— start of Task data —

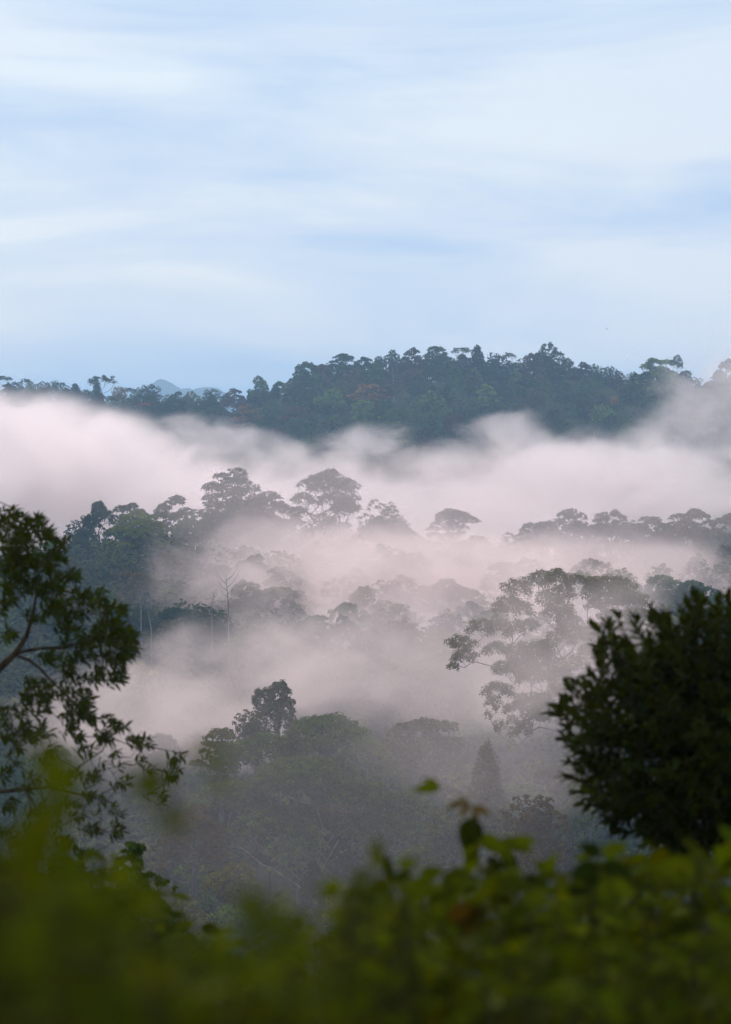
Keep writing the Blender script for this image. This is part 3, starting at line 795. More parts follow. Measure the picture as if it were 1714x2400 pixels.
bare_tree(536, 1345, 1450, 60, 770, 5, 'pale leafless forked tree standing in the misty left slope', 0.28)
bare_tree(497, 1380, 1430, 24, 780, 6, 'thin pale leafless tree left of the forked one on the misty left slope', 0.2, 4)
bare_tree(331, 1395, 1450, 12, 790, 7, 'short pale trunk standing in dark undergrowth of the left slope', 0.34, 2)
bare_tree(355, 1400, 1500, 12, 770, 8, 'long pale trunk right beside the short one on the left slope', 0.3, 2)

# --- crowded fill of the valley and middle slopes
def mid_depth(px, py):
    return float(np.interp(py, [1230, 1330, 1450, 1600, 1750, 1900, 2100, 2350], [950, 860, 780, 690, 610, 520, 400, 330]))
taken_hero = len(taken)
PROTO_MID = {}
PF = PROTO
for kind, ns, n_per, size, k in (('umbrella', 4, 32, 0.029, 60), ('round', 4, 38, 0.031, 60), ('irregular', 3, 85, 0.028, None), ('cone', 2, 90, 0.031, None)):
    for s in range(ns):
        PROTO_MID.setdefault(kind, []).append(make_proto(kind, 300 + s * 5 + len(kind), n_per, size, k=k, under=0.3))
PROTO = PROTO_MID
mcols = ['dark green'] * 5 + ['green'] * 5 + ['olive green'] * 4 + ['brownish'] * 2 + ['grey green'] * 3
KM = ['umbrella', 'round', 'umbrella', 'irregular']; KM2 = ['umbrella', 'round', 'round', 'irregular', 'cone']
km1 = fill(46, (130, 1720), lambda x: (1252 if 230 < x < 1000 else 1300, 1500), mid_depth, (100, 155), (0.8, 1.05), KM, mcols, 0.48, rs)
km2 = fill(44, (0, 1450), lambda x: (1500, 2250), mid_depth, (135, 200), (0.8, 1.05), KM2, mcols, 0.50, rs)
taken = []
CANOPY_MID = []
RX = [150, 190, 230, 330, 400, 480, 550, 650, 770, 860, 930, 1000, 1100, 1200, 1300, 1450, 1600, 1720]
RY = [1262, 1240, 1215, 1222, 1200, 1165, 1150, 1175, 1190, 1205, 1215, 1250, 1268, 1262, 1235, 1215, 1208, 1212]
fill(85, (150, 1800), lambda x: (float(np.interp(x, RX, RY)) + 4, float(np.interp(x, RX, RY)) + 62), lambda a, b: 1000, (60, 105), (0.85, 1.15), KM, mcols, 0.28, rs, CANOPY_MID)
fill(80, (-160, 1880), lambda x: (1235 if 330 < x < 1000 else 1265, 1500), lambda a, b: mid_depth(a, b) + 18, (75, 120), (0.9, 1.3), KM, mcols, 0.36, rs, CANOPY_MID)
fill(60, (-160, 1700), lambda x: (1500, 2330), lambda a, b: mid_depth(a, b) + 12, (100, 160), (0.9, 1.3), KM2, mcols, 0.36, rs, CANOPY_MID)
def canopy(rows, n_per, size, seed):
    # the packed lesser crowns between the trees, too many and too alike to pick apart
    rng = np.random.default_rng(seed)
    groups = {}
    for (px, py, w, h, d, kind, col) in rows: groups.setdefault('dark green' if 'dark' in col else ('brownish' if 'brown' in col else ('olive green' if 'olive' in col else 'green')), []).append((px, py, w, h, d, kind))
    for col, rr in groups.items():
        V, F, b = [], [], 0; TV, TF, tb = [], [], 0
        for (px, py, w, h, d, kind) in rr:
            W, H = w * K * d, h * K * d; top = NP(px, py, d)
            C = [(c[0] * W + top[0], c[1] * W + d, c[2] * H + top[2] - H, c[3] * W * 1.25, c[4] * H * 1.2) for c in crown_shape(kind, rng)[::2]]
            v, f = leaf_cloud(C, n_per, size * W, rng)
            V.append(v); F.append(f + b); b += len(v)
            g = ground(top[0], d)
            v, f = tubes([(np.array([[top[0], d, g - 1], [top[0], d, top[2] - H * .4]]), [.3, .16])], 4)
            TV.append(v); TF.append(f + tb); tb += len(v)
        o = link('forest_canopy', mesh_np('forest_canopy', np.concatenate(V), np.concatenate(F), [M_FAR]), kind='stuff')
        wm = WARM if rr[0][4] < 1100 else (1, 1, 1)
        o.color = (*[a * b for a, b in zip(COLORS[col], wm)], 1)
        link('forest_stems', mesh_np('forest_stems', np.concatenate(TV), np.concatenate(TF), [M_TWIG], True), kind='stuff')
canopy(CANOPY, 8, 0.085, 5)
canopy(CANOPY_MID, 16, 0.055, 6)

# ------------------------------------------------------------------ undergrowth
def undergrowth():
    rng = np.random.default_rng(3)
    C = []
    for _ in range(5000):
        y = rng.uniform(0, 1) ** 0.8 * 1150 + 75
        x = rng.uniform(-1, 1) * (y * 0.105 + 8)
        s = (1.4 + y / 1900 * 2.6) * rng.uniform(.6, 1.3)
        C.append((x, y, ground(x, y) + s * (0.3 + 0.5 * rng.random()), s * 1.4, s * 1.3))
    v, f = leaf_cloud(C, 26, 0.9, rng, under=0.1, shell=0.7)
    o = link('undergrowth', mesh_np('undergrowth', v, f, [M_FAR]), kind='stuff')
    o.color = (0.060, 0.060, 0.020, 1)
undergrowth()

# ------------------------------------------------------------------ leaves seen close
def leaf_template(length, width, fold=0.18, droop=0.22, rows=5):
    """a pointed leaf: stalk at the origin, tip along +x, folded along the midrib"""
    v = []; f = []
    for i in range(rows + 1):
        t = i / rows
        w = width * 0.5 * math.sin(math.pi * min(t ** 0.8, 1)) ** 0.85 if 0 < t < 1 else 0.004 * length
        z = -droop * length * t * t
        v += [(t * length, -w, z + fold * w), (t * length, 0, z), (t * length, w, z + fold * w)]
    for i in range(rows):
        a = i * 3
        f += [(a, a + 3, a + 4, a + 1), (a + 1, a + 4, a + 5, a + 2)]
    return np.array(v), np.array(f)
def frames(dirs, ups, rng=None):
    x = dirs / (np.linalg.norm(dirs, axis=1)[:, None] + 1e-9)
    y = np.cross(ups, x); y /= np.linalg.norm(y, axis=1)[:, None] + 1e-9
    z = np.cross(x, y)
    return np.stack([x, y, z], -1)       # columns are the axes
def join_leaves(tv, tf, pos, R, scl):
    n = len(pos)
    v = np.einsum('nij,kj->nki', R, tv) * scl[:, None, None] + pos[:, None, :]
    f = tf[None] + (np.arange(n) * len(tv))[:, None, None]
    return v.reshape(-1, 3), f.reshape(-1, tf.shape[1])
from mathutils import Matrix
def put_leaves(root, origin, tmpl, pos, R, scl, mat, colour, first, rng, sub_name='foliage', colours=None, limit=300):
    """the `first` leaf indices become leaf objects, the rest one foliage part"""
    tv, tf = tmpl
    me = mesh_np('leaf', tv, tf, [mat], True)
    sel = np.zeros(len(pos), bool); sel[first[:limit]] = True
    for i in first[:limit]:
        o = link('leaf', me, root)
        m = Matrix([list(R[i][r] * scl[i]) + [pos[i][r] - origin[r]] for r in range(3)] + [[0, 0, 0, 1]])
        o.matrix_local = m
        j = rng.uniform(0.6, 1.55)
        c = colours[i] if colours is not None else colour
        o.color = (c[0] * j, c[1] * j, c[2] * j, 1)
    rest = ~sel
    if rest.any():
        v, f = join_leaves(tv, tf, pos[rest], R[rest], scl[rest])
        o = link(sub_name, mesh_np(sub_name, v - origin, f, [mat], True), root, kind='stuff')
        o.color = (*colour, 1)

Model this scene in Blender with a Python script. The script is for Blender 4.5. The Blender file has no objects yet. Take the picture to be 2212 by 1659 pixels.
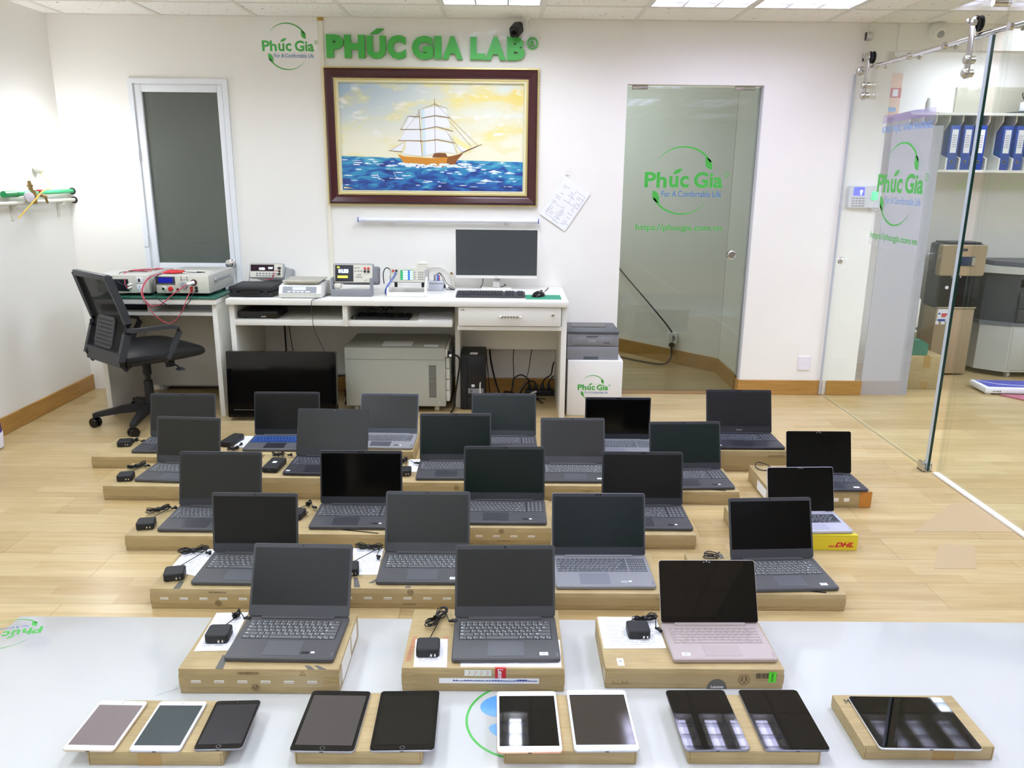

— end of Task data —

### What you should do
Pictures stay out of the copy; please restate every record above exactly.

### In response
Keep writing the Blender script for this image. This is part 3, starting at line 795. More parts follow. Measure the picture as if it were 1714x2400 pixels.
bare_tree(536, 1345, 1450, 60, 770, 5, 'pale leafless forked tree standing in the misty left slope', 0.28)
bare_tree(497, 1380, 1430, 24, 780, 6, 'thin pale leafless tree left of the forked one on the misty left slope', 0.2, 4)
bare_tree(331, 1395, 1450, 12, 790, 7, 'short pale trunk standing in dark undergrowth of the left slope', 0.34, 2)
bare_tree(355, 1400, 1500, 12, 770, 8, 'long pale trunk right beside the short one on the left slope', 0.3, 2)

# --- crowded fill of the valley and middle slopes
def mid_depth(px, py):
    return float(np.interp(py, [1230, 1330, 1450, 1600, 1750, 1900, 2100, 2350], [950, 860, 780, 690, 610, 520, 400, 330]))
taken_hero = len(taken)
PROTO_MID = {}
PF = PROTO
for kind, ns, n_per, size, k in (('umbrella', 4, 32, 0.029, 60), ('round', 4, 38, 0.031, 60), ('irregular', 3, 85, 0.028, None), ('cone', 2, 90, 0.031, None)):
    for s in range(ns):
        PROTO_MID.setdefault(kind, []).append(make_proto(kind, 300 + s * 5 + len(kind), n_per, size, k=k, under=0.3))
PROTO = PROTO_MID
mcols = ['dark green'] * 5 + ['green'] * 5 + ['olive green'] * 4 + ['brownish'] * 2 + ['grey green'] * 3
KM = ['umbrella', 'round', 'umbrella', 'irregular']; KM2 = ['umbrella', 'round', 'round', 'irregular', 'cone']
km1 = fill(46, (130, 1720), lambda x: (1252 if 230 < x < 1000 else 1300, 1500), mid_depth, (100, 155), (0.8, 1.05), KM, mcols, 0.48, rs)
km2 = fill(44, (0, 1450), lambda x: (1500, 2250), mid_depth, (135, 200), (0.8, 1.05), KM2, mcols, 0.50, rs)
taken = []
CANOPY_MID = []
RX = [150, 190, 230, 330, 400, 480, 550, 650, 770, 860, 930, 1000, 1100, 1200, 1300, 1450, 1600, 1720]
RY = [1262, 1240, 1215, 1222, 1200, 1165, 1150, 1175, 1190, 1205, 1215, 1250, 1268, 1262, 1235, 1215, 1208, 1212]
fill(85, (150, 1800), lambda x: (float(np.interp(x, RX, RY)) + 4, float(np.interp(x, RX, RY)) + 62), lambda a, b: 1000, (60, 105), (0.85, 1.15), KM, mcols, 0.28, rs, CANOPY_MID)
fill(80, (-160, 1880), lambda x: (1235 if 330 < x < 1000 else 1265, 1500), lambda a, b: mid_depth(a, b) + 18, (75, 120), (0.9, 1.3), KM, mcols, 0.36, rs, CANOPY_MID)
fill(60, (-160, 1700), lambda x: (1500, 2330), lambda a, b: mid_depth(a, b) + 12, (100, 160), (0.9, 1.3), KM2, mcols, 0.36, rs, CANOPY_MID)
def canopy(rows, n_per, size, seed):
    # the packed lesser crowns between the trees, too many and too alike to pick apart
    rng = np.random.default_rng(seed)
    groups = {}
    for (px, py, w, h, d, kind, col) in rows: groups.setdefault('dark green' if 'dark' in col else ('brownish' if 'brown' in col else ('olive green' if 'olive' in col else 'green')), []).append((px, py, w, h, d, kind))
    for col, rr in groups.items():
        V, F, b = [], [], 0; TV, TF, tb = [], [], 0
        for (px, py, w, h, d, kind) in rr:
            W, H = w * K * d, h * K * d; top = NP(px, py, d)
            C = [(c[0] * W + top[0], c[1] * W + d, c[2] * H + top[2] - H, c[3] * W * 1.25, c[4] * H * 1.2) for c in crown_shape(kind, rng)[::2]]
            v, f = leaf_cloud(C, n_per, size * W, rng)
            V.append(v); F.append(f + b); b += len(v)
            g = ground(top[0], d)
            v, f = tubes([(np.array([[top[0], d, g - 1], [top[0], d, top[2] - H * .4]]), [.3, .16])], 4)
            TV.append(v); TF.append(f + tb); tb += len(v)
        o = link('forest_canopy', mesh_np('forest_canopy', np.concatenate(V), np.concatenate(F), [M_FAR]), kind='stuff')
        wm = WARM if rr[0][4] < 1100 else (1, 1, 1)
        o.color = (*[a * b for a, b in zip(COLORS[col], wm)], 1)
        link('forest_stems', mesh_np('forest_stems', np.concatenate(TV), np.concatenate(TF), [M_TWIG], True), kind='stuff')
canopy(CANOPY, 8, 0.085, 5)
canopy(CANOPY_MID, 16, 0.055, 6)

# ------------------------------------------------------------------ undergrowth
def undergrowth():
    rng = np.random.default_rng(3)
    C = []
    for _ in range(5000):
        y = rng.uniform(0, 1) ** 0.8 * 1150 + 75
        x = rng.uniform(-1, 1) * (y * 0.105 + 8)
        s = (1.4 + y / 1900 * 2.6) * rng.uniform(.6, 1.3)
        C.append((x, y, ground(x, y) + s * (0.3 + 0.5 * rng.random()), s * 1.4, s * 1.3))
    v, f = leaf_cloud(C, 26, 0.9, rng, under=0.1, shell=0.7)
    o = link('undergrowth', mesh_np('undergrowth', v, f, [M_FAR]), kind='stuff')
    o.color = (0.060, 0.060, 0.020, 1)
undergrowth()

# ------------------------------------------------------------------ leaves seen close
def leaf_template(length, width, fold=0.18, droop=0.22, rows=5):
    """a pointed leaf: stalk at the origin, tip along +x, folded along the midrib"""
    v = []; f = []
    for i in range(rows + 1):
        t = i / rows
        w = width * 0.5 * math.sin(math.pi * min(t ** 0.8, 1)) ** 0.85 if 0 < t < 1 else 0.004 * length
        z = -droop * length * t * t
        v += [(t * length, -w, z + fold * w), (t * length, 0, z), (t * length, w, z + fold * w)]
    for i in range(rows):
        a = i * 3
        f += [(a, a + 3, a + 4, a + 1), (a + 1, a + 4, a + 5, a + 2)]
    return np.array(v), np.array(f)
def frames(dirs, ups, rng=None):
    x = dirs / (np.linalg.norm(dirs, axis=1)[:, None] + 1e-9)
    y = np.cross(ups, x); y /= np.linalg.norm(y, axis=1)[:, None] + 1e-9
    z = np.cross(x, y)
    return np.stack([x, y, z], -1)       # columns are the axes
def join_leaves(tv, tf, pos, R, scl):
    n = len(pos)
    v = np.einsum('nij,kj->nki', R, tv) * scl[:, None, None] + pos[:, None, :]
    f = tf[None] + (np.arange(n) * len(tv))[:, None, None]
    return v.reshape(-1, 3), f.reshape(-1, tf.shape[1])
from mathutils import Matrix
def put_leaves(root, origin, tmpl, pos, R, scl, mat, colour, first, rng, sub_name='foliage', colours=None, limit=300):
    """the `first` leaf indices become leaf objects, the rest one foliage part"""
    tv, tf = tmpl
    me = mesh_np('leaf', tv, tf, [mat], True)
    sel = np.zeros(len(pos), bool); sel[first[:limit]] = True
    for i in first[:limit]:
        o = link('leaf', me, root)
        m = Matrix([list(R[i][r] * scl[i]) + [pos[i][r] - origin[r]] for r in range(3)] + [[0, 0, 0, 1]])
        o.matrix_local = m
        j = rng.uniform(0.6, 1.55)
        c = colours[i] if colours is not None else colour
        o.color = (c[0] * j, c[1] * j, c[2] * j, 1)
    rest = ~sel
    if rest.any():
        v, f = join_leaves(tv, tf, pos[rest], R[rest], scl[rest])
        o = link(sub_name, mesh_np(sub_name, v - origin, f, [mat], True), root, kind='stuff')
        o.color = (*colour, 1)

Model this scene in Blender with a Python script. The script is for Blender 4.5. The Blender file has no objects yet. Take the picture to be 2212 by 1659 pixels.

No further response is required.